Magnon thermal mean free path in yttrium iron garnet

The magnetothermal properties of monocrystalline yttrium iron garnet (YIG) are reported. The magnon contribution to both the thermal conductivity and specific heat at low temperatures has been determined by measuring these properties under an applied magnetic field, which allows us to freeze the magnon modes and isolate the phonon contribution relative to the zero-field behavior. These results are interpreted within the framework of a simple kinetic gas model for magnon heat conduction that allows us to estimate the magnon thermal mean free path, i.e., the inelastic scattering length scale for thermally driven bulk magnons. We observe this parameter to reach as high as approximately 100 μm at 2 K. It tracks the acoustic phonon thermal mean free path closely and decreases rapidly as the temperature is increased. This relatively short length scale suggests that magnon modes at thermal energies in YIG are not solely or directly responsible for coherent macroscale thermal spin transport (e.g., in the spin Seebeck effect) at high temperatures.
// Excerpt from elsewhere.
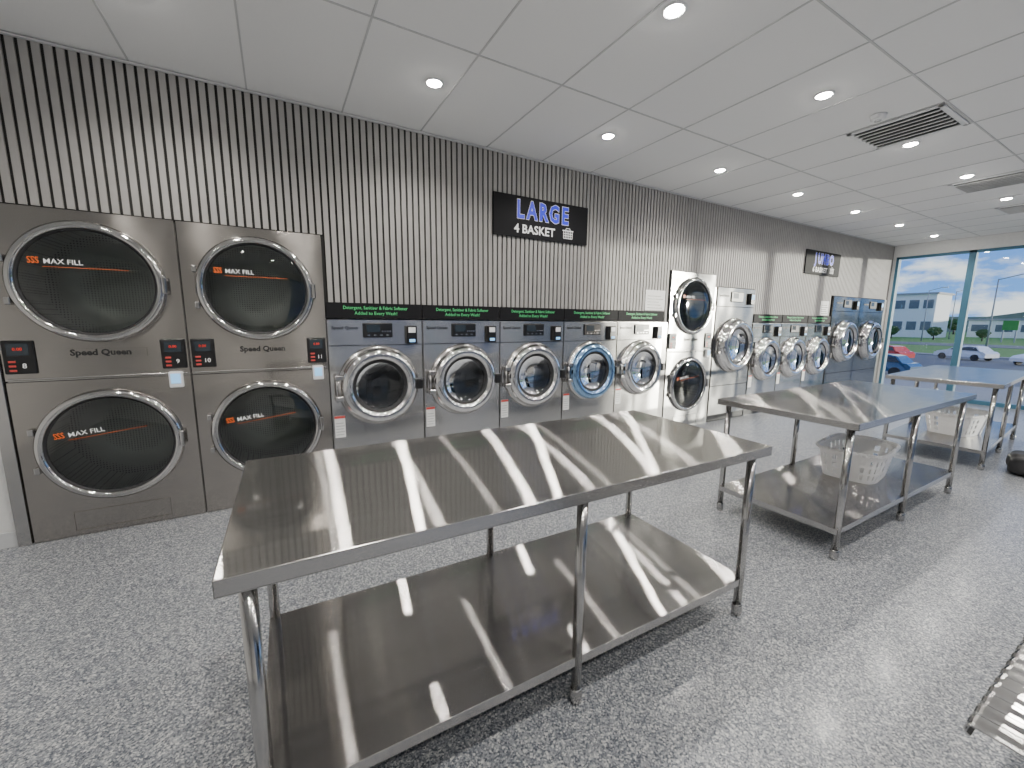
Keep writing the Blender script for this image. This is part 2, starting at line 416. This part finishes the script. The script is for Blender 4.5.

Instead, these results support a growing consensus that subthermal magnons, i.e., those at energies below about 30 ± 10 K, are important for spin transport in YIG at all temperatures. These results also emphasize that magnon effects should be considered wavelength dependent, and that magnon-magnon interactions may be just as important for thermal spin transport as magnon-phonon scattering. This, in turn, has implications for understanding the characteristic temperature and length scales involved in spin caloritronic phenomena.

Figure 1

Temperature (top frame) and magnetic field (bottom frame) dependence of the thermal conductivity ${\kappa }_{xxx}$ in the presence of a magnetic field parallel to the direction of the temperature gradient. The temperature dependence is shown in the absence of field, then in an external magnetic field of 70 kOe. In the bottom frame, the magnetic field dependence of ${\kappa }_{xxx}$ shows a clear saturation at 2 K for applied fields of $H$ > 15 kOe. At 8 K the saturation is not quite achieved even at 70 kOe, yet the saturation value is only about 2% lower than the value reached. For $T$ < 10 K, the high-field value is interpreted as arising from phonon conduction alone, while the zero-field value is interpreted as the sum of independent phonon and magnon contributions, such that the difference is the magnon thermal conductivity.

Figure 2

Temperature (top frame) and magnetic field (bottom frame) dependence of the transverse thermal conductivity ${\kappa }_{xxz}$ in the presence of a magnetic field perpendicular to the direction of the temperature gradient. The description and conclusions are the same as for ${\kappa }_{xxx}$ in Fig. 1.

Figure 3

The specific heat $C$ of YIG vs temperature (a) under constant pressure at zero magnetic field and in the presence of a 70 kOe applied external field. Inset shows the data plotted as $C{T}^{-3/2}$ vs $T^{3/2}$, from which the slope and intercept provide information about the phonon and magnon contributions, respectively. The magnetic field dependence of $C$ is shown in frame (b) at two temperatures; as was the case for ${\kappa }_{xxx}$ and ${\kappa }_{xxz}$, complete saturation is achieved at 2 K, but not quite at 8 K. Again, the value of $C$ in a 70 kOe applied field is interpreted to be due to phonons $\left(C_P\right)$, while the difference between the value in zero field and $C_P$ is interpreted to be due to magnons $\left(C_M\right)$ below 10 K: These are shown in (c) as a function of temperature. The dashed line is the value calculated from a simple Heisenberg model for the magnon specific heat equation (8), assuming a parabolic dispersion for magnons with a characteristic value of $D$ = 47 K. The phonon specific heat is fitted in frame (d) to a Debye model (full red line) with the additional contribution of an Einstein mode (dashed blue line).

Figure 4

Magnon and phonon thermal mean free paths, as described by Eq. (3). The open symbols describe the results obtained from ${\kappa }_{xxz}$ (transverse) and the full symbols those from ${\kappa }_{xxx}$ (longitudinal) measurements, respectively. This analysis may be extended to higher temperatures if the experiment can be repeated at higher magnetic fields $(H$ > 15 T), which may shed insight into the temperature dependence of magnon scattering within the phonon umklapp regime $(T$ > 20 K).